DATA BLOCK –
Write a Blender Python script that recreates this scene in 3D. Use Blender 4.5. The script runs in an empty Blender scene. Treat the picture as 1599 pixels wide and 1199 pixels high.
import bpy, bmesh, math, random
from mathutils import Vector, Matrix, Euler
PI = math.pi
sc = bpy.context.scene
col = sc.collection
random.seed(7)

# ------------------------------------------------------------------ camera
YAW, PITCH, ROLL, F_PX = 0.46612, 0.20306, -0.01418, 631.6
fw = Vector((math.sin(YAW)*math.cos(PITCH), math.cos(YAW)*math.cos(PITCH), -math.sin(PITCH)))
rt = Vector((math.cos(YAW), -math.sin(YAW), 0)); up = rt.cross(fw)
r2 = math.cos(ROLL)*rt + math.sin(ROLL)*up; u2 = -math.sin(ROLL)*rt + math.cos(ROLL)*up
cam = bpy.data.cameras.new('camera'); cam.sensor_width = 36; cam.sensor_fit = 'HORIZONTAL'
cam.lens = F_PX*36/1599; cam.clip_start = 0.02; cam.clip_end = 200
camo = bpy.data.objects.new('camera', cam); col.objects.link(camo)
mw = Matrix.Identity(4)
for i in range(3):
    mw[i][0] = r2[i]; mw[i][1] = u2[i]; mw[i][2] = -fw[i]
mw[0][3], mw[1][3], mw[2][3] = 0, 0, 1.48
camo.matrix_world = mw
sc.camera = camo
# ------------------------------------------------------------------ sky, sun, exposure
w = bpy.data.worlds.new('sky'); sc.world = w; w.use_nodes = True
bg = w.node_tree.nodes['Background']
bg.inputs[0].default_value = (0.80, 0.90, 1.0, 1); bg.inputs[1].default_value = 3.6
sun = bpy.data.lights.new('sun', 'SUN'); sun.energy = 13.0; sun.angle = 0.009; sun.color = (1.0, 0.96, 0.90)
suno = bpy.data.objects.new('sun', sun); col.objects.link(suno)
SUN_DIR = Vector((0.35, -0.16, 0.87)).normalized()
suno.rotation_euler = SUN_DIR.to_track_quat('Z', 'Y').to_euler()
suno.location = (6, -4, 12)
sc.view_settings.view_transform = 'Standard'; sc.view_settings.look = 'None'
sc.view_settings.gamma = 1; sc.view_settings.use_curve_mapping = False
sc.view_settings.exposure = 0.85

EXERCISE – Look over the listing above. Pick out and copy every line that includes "scene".

PROBLEM SOLUTION –
Write a Blender Python script that recreates this scene in 3D. Use Blender 4.5. The script runs in an empty Blender scene. Treat the picture as 1599 pixels wide and 1199 pixels high.
sc = bpy.context.scene